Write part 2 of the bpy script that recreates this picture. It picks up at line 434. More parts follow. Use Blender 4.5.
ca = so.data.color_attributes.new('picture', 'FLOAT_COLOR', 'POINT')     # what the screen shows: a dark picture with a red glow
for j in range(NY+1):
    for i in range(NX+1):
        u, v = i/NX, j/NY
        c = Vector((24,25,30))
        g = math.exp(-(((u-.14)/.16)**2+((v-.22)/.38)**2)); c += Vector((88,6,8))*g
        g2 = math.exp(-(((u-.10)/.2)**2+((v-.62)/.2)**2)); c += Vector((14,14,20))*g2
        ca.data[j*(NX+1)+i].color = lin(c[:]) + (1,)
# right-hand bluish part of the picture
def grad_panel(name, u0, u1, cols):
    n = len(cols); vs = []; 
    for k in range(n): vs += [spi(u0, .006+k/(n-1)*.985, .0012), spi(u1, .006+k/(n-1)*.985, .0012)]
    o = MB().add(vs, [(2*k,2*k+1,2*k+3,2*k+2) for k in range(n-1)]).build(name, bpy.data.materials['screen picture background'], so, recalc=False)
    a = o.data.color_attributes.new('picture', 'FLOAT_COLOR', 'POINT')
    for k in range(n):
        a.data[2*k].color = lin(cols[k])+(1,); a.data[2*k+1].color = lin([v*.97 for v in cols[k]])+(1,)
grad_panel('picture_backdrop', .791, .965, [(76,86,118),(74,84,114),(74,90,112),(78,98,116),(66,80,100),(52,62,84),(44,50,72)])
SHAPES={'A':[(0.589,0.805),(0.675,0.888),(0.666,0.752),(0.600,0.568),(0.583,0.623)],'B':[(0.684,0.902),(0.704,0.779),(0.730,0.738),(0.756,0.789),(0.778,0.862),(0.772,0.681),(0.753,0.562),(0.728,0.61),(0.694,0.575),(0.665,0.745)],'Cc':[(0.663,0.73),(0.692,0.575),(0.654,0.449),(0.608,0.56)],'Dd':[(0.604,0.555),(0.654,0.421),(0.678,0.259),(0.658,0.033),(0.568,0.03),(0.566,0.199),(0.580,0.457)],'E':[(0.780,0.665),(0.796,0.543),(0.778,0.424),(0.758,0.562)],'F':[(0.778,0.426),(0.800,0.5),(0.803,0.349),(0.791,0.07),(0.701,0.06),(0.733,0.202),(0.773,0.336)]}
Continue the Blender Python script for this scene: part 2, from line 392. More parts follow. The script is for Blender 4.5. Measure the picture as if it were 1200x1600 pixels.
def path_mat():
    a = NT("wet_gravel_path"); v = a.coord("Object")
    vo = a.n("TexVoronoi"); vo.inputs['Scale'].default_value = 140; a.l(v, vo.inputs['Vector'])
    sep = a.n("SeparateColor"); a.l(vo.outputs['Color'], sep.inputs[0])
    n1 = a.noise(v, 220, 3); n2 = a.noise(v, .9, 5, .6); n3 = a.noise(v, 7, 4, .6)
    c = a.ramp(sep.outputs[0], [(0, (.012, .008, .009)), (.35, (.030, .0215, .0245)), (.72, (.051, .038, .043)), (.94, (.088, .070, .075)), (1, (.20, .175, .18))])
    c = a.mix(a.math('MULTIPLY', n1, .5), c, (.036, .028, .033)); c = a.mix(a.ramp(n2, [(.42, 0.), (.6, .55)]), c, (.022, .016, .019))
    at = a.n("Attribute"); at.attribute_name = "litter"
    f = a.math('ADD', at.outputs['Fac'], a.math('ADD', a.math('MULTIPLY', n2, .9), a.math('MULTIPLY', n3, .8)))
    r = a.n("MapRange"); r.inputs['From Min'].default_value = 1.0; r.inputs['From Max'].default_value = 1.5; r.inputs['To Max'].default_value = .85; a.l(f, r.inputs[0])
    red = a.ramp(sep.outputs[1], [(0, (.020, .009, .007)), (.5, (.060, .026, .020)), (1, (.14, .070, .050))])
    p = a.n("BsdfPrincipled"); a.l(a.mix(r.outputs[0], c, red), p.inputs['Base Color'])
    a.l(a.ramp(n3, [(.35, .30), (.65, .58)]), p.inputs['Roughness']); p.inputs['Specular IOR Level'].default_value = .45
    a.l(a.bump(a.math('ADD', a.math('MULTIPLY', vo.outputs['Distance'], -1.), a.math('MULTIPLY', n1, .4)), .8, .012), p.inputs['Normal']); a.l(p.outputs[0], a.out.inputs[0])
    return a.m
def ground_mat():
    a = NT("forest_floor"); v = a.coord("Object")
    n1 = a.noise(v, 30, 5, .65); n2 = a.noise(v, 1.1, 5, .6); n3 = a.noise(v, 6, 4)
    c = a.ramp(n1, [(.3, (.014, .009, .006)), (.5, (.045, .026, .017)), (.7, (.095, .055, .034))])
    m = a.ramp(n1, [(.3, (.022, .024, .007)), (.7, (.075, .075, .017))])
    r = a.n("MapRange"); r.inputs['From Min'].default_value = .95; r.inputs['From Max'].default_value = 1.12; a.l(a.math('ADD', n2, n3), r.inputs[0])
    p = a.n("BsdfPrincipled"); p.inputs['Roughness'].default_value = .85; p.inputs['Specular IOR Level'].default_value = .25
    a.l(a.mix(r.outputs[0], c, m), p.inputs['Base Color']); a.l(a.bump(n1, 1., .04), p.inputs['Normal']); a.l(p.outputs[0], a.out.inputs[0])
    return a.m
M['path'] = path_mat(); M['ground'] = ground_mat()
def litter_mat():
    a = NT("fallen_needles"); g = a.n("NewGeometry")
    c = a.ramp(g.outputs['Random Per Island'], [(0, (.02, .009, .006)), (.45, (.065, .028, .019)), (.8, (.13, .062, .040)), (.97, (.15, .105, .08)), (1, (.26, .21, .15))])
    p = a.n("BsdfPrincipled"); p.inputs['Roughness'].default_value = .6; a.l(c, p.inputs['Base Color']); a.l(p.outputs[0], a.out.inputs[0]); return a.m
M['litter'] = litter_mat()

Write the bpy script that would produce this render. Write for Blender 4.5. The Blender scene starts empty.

▸ Aim
Go through the entries and repeat each one exactly.

▸ Task output
Write part 2 of the bpy script that recreates this picture. It picks up at line 434. More parts follow. Use Blender 4.5.
ca = so.data.color_attributes.new('picture', 'FLOAT_COLOR', 'POINT')     # what the screen shows: a dark picture with a red glow
for j in range(NY+1):
    for i in range(NX+1):
        u, v = i/NX, j/NY
        c = Vector((24,25,30))
        g = math.exp(-(((u-.14)/.16)**2+((v-.22)/.38)**2)); c += Vector((88,6,8))*g
        g2 = math.exp(-(((u-.10)/.2)**2+((v-.62)/.2)**2)); c += Vector((14,14,20))*g2
        ca.data[j*(NX+1)+i].color = lin(c[:]) + (1,)
# right-hand bluish part of the picture
def grad_panel(name, u0, u1, cols):
    n = len(cols); vs = []; 
    for k in range(n): vs += [spi(u0, .006+k/(n-1)*.985, .0012), spi(u1, .006+k/(n-1)*.985, .0012)]
    o = MB().add(vs, [(2*k,2*k+1,2*k+3,2*k+2) for k in range(n-1)]).build(name, bpy.data.materials['screen picture background'], so, recalc=False)
    a = o.data.color_attributes.new('picture', 'FLOAT_COLOR', 'POINT')
    for k in range(n):
        a.data[2*k].color = lin(cols[k])+(1,); a.data[2*k+1].color = lin([v*.97 for v in cols[k]])+(1,)
grad_panel('picture_backdrop', .791, .965, [(76,86,118),(74,84,114),(74,90,112),(78,98,116),(66,80,100),(52,62,84),(44,50,72)])
SHAPES={'A':[(0.589,0.805),(0.675,0.888),(0.666,0.752),(0.600,0.568),(0.583,0.623)],'B':[(0.684,0.902),(0.704,0.779),(0.730,0.738),(0.756,0.789),(0.778,0.862),(0.772,0.681),(0.753,0.562),(0.728,0.61),(0.694,0.575),(0.665,0.745)],'Cc':[(0.663,0.73),(0.692,0.575),(0.654,0.449),(0.608,0.56)],'Dd':[(0.604,0.555),(0.654,0.421),(0.678,0.259),(0.658,0.033),(0.568,0.03),(0.566,0.199),(0.580,0.457)],'E':[(0.780,0.665),(0.796,0.543),(0.778,0.424),(0.758,0.562)],'F':[(0.778,0.426),(0.800,0.5),(0.803,0.349),(0.791,0.07),(0.701,0.06),(0.733,0.202),(0.773,0.336)]}
Continue the Blender Python script for this scene: part 2, from line 392. More parts follow. The script is for Blender 4.5. Measure the picture as if it were 1200x1600 pixels.
def path_mat():
    a = NT("wet_gravel_path"); v = a.coord("Object")
    vo = a.n("TexVoronoi"); vo.inputs['Scale'].default_value = 140; a.l(v, vo.inputs['Vector'])
    sep = a.n("SeparateColor"); a.l(vo.outputs['Color'], sep.inputs[0])
    n1 = a.noise(v, 220, 3); n2 = a.noise(v, .9, 5, .6); n3 = a.noise(v, 7, 4, .6)
    c = a.ramp(sep.outputs[0], [(0, (.012, .008, .009)), (.35, (.030, .0215, .0245)), (.72, (.051, .038, .043)), (.94, (.088, .070, .075)), (1, (.20, .175, .18))])
    c = a.mix(a.math('MULTIPLY', n1, .5), c, (.036, .028, .033)); c = a.mix(a.ramp(n2, [(.42, 0.), (.6, .55)]), c, (.022, .016, .019))
    at = a.n("Attribute"); at.attribute_name = "litter"
    f = a.math('ADD', at.outputs['Fac'], a.math('ADD', a.math('MULTIPLY', n2, .9), a.math('MULTIPLY', n3, .8)))
    r = a.n("MapRange"); r.inputs['From Min'].default_value = 1.0; r.inputs['From Max'].default_value = 1.5; r.inputs['To Max'].default_value = .85; a.l(f, r.inputs[0])
    red = a.ramp(sep.outputs[1], [(0, (.020, .009, .007)), (.5, (.060, .026, .020)), (1, (.14, .070, .050))])
    p = a.n("BsdfPrincipled"); a.l(a.mix(r.outputs[0], c, red), p.inputs['Base Color'])
    a.l(a.ramp(n3, [(.35, .30), (.65, .58)]), p.inputs['Roughness']); p.inputs['Specular IOR Level'].default_value = .45
    a.l(a.bump(a.math('ADD', a.math('MULTIPLY', vo.outputs['Distance'], -1.), a.math('MULTIPLY', n1, .4)), .8, .012), p.inputs['Normal']); a.l(p.outputs[0], a.out.inputs[0])
    return a.m
def ground_mat():
    a = NT("forest_floor"); v = a.coord("Object")
    n1 = a.noise(v, 30, 5, .65); n2 = a.noise(v, 1.1, 5, .6); n3 = a.noise(v, 6, 4)
    c = a.ramp(n1, [(.3, (.014, .009, .006)), (.5, (.045, .026, .017)), (.7, (.095, .055, .034))])
    m = a.ramp(n1, [(.3, (.022, .024, .007)), (.7, (.075, .075, .017))])
    r = a.n("MapRange"); r.inputs['From Min'].default_value = .95; r.inputs['From Max'].default_value = 1.12; a.l(a.math('ADD', n2, n3), r.inputs[0])
    p = a.n("BsdfPrincipled"); p.inputs['Roughness'].default_value = .85; p.inputs['Specular IOR Level'].default_value = .25
    a.l(a.mix(r.outputs[0], c, m), p.inputs['Base Color']); a.l(a.bump(n1, 1., .04), p.inputs['Normal']); a.l(p.outputs[0], a.out.inputs[0])
    return a.m
M['path'] = path_mat(); M['ground'] = ground_mat()
def litter_mat():
    a = NT("fallen_needles"); g = a.n("NewGeometry")
    c = a.ramp(g.outputs['Random Per Island'], [(0, (.02, .009, .006)), (.45, (.065, .028, .019)), (.8, (.13, .062, .040)), (.97, (.15, .105, .08)), (1, (.26, .21, .15))])
    p = a.n("BsdfPrincipled"); p.inputs['Roughness'].default_value = .6; a.l(c, p.inputs['Base Color']); a.l(p.outputs[0], a.out.inputs[0]); return a.m
M['litter'] = litter_mat()

Write the bpy script that would produce this render. Write for Blender 4.5. The Blender scene starts empty.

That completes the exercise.